Komisi Pemilihan Umum (KPU) memutuskan untuk mengubah sistem penghitungan keterwakilan perempuan yang termuat pada Pasal 8 ayat 2 PKPU Nomor 10 Tahun 2023. Hal itu dilakukan setelah adanya masukan dan hasil diskusi antara DKPP, KPU, dan Bawaslu pada Selasa (9/5) malam.
"Dorongan ini juga datang dari pemerintah. Misalnya, kami dapat komunikasi dari Menteri Pemberdayaan Perempuan dan Perlindungan Anak yang intinya menyampaikan bahwa salah satu target dari kegiatan pemerintahan itu juga ada aspek pemberdayaan perempuan.

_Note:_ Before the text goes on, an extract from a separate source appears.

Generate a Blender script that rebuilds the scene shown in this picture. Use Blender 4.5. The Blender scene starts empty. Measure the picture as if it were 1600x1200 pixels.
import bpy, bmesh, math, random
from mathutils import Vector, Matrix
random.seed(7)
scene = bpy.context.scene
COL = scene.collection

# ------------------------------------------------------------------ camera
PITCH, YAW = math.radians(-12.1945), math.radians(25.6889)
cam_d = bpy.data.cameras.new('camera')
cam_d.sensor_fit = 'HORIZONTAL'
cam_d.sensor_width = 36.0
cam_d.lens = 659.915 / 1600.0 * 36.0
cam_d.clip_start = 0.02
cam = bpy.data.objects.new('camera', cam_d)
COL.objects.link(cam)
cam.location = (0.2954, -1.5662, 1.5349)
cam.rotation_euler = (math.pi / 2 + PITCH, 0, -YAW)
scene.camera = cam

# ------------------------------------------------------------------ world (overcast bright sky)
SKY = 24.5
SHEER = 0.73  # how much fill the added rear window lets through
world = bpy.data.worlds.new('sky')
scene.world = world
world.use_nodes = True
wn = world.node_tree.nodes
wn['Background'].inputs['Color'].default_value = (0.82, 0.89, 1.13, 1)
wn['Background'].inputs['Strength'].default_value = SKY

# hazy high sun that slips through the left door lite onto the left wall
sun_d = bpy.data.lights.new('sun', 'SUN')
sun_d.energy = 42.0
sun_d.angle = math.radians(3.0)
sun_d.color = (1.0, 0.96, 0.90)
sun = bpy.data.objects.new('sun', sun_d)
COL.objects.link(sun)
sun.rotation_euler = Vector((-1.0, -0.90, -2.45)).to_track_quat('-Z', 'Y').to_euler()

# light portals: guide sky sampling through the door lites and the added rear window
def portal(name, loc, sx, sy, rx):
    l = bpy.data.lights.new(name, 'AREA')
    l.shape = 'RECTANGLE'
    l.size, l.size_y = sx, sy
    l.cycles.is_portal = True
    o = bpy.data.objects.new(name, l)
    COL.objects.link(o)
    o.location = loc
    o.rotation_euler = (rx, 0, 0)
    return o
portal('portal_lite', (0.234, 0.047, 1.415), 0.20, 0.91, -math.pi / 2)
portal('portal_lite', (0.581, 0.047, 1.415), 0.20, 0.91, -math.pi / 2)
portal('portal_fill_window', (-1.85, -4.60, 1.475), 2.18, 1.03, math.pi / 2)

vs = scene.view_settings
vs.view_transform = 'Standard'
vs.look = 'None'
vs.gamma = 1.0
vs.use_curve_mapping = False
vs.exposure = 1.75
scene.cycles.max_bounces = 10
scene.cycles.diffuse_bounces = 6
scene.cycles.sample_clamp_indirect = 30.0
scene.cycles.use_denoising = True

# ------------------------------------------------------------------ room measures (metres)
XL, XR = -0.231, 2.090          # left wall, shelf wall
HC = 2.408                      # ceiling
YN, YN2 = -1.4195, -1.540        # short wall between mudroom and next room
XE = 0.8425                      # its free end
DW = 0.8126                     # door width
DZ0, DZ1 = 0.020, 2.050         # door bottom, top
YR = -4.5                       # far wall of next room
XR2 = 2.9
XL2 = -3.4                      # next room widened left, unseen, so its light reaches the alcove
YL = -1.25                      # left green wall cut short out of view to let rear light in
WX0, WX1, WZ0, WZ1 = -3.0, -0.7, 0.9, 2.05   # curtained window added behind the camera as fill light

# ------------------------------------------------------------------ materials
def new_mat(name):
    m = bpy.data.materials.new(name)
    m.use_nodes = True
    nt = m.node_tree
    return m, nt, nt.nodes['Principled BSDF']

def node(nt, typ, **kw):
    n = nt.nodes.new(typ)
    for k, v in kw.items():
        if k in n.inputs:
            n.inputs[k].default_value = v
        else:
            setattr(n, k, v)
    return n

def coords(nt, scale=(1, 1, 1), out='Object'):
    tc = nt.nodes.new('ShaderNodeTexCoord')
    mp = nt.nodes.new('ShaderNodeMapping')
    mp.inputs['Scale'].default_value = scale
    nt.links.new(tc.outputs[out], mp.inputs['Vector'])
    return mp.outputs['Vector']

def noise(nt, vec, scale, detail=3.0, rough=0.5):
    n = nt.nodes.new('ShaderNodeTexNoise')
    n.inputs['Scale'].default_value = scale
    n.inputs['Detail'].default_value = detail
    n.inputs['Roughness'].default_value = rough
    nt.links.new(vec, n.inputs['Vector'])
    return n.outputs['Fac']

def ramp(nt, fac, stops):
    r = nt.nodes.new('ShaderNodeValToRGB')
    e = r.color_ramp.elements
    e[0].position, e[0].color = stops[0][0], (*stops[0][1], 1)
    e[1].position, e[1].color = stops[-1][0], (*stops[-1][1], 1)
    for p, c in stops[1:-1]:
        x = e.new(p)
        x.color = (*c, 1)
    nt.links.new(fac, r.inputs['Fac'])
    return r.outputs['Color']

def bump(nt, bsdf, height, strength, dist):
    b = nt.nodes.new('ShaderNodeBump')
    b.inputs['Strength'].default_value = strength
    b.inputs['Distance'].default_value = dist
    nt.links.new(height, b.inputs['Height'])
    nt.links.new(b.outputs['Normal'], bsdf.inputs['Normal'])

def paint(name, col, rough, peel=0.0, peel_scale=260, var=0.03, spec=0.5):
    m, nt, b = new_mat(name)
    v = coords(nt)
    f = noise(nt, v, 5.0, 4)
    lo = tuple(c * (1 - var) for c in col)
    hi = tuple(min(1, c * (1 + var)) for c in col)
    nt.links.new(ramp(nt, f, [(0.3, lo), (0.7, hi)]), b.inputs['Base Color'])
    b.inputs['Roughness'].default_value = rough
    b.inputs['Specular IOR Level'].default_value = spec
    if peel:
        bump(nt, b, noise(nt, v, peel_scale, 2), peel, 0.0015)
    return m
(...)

Di mana, salah satu indikatornya adalah keterwakilan perempuan," kata Ketua KPU Hasyim Asy'ari dalam keterangan resminya yang dipantau online dari YouTube KPU RI, Rabu (10/5).
Pada awalnya, Pasal 8 ayat 2 PKPU Nomor 10 Tahun 2023 berbunyi: Dalam hal penghitungan 30 persen (tiga puluh persen) jumlah bakal calon perempuan di setiap dapil menghasilkan angka pecahan, maka apabila dua tempat desimal di belakang koma bernilai:
(a) kurang dari 50 (lima puluh), maka hasil penghitungan dilakukan pembulatan ke bawah;atau (b) 50 (lima puluh) atau lebih, hasil penghitungan dilakukan pembulatan ke atas.
Setelah mendapatkan masukan revisinya menjadi: Dalam hal penghitungan 30 persen (tiga puluh persen) jumlah bakal calon peremppuan di setiap dapil menghasilkan angka pecahan, dilakukan pembulatan ke atas.
"Tentu hal tersebut bakal dikomunikasikan dengan DPR tentang perkembangan yang sedang dilakukan KPU," jelas dia.
Sementara Ketua Dewan Kehormatan Penyelenggaraan Pemilu (DKPP) Hendy Lukito mengharapkan, revisi PKPU Nomor 10 Tahun 2023 akan memenuhi ketentuan perundang-undangan, khususnya Pasal 245 UU No.7 Tahun 2017 tentang Pemilihan Umum (Pemilu)
"Jadi dalam hal ini, DKPP tentu saja sangat senang dan mensupport langkah yang ditempuh KPU karena memang harus demikian adanya. Kita harus menghormati norma UU secara konsekuen," tutur dia.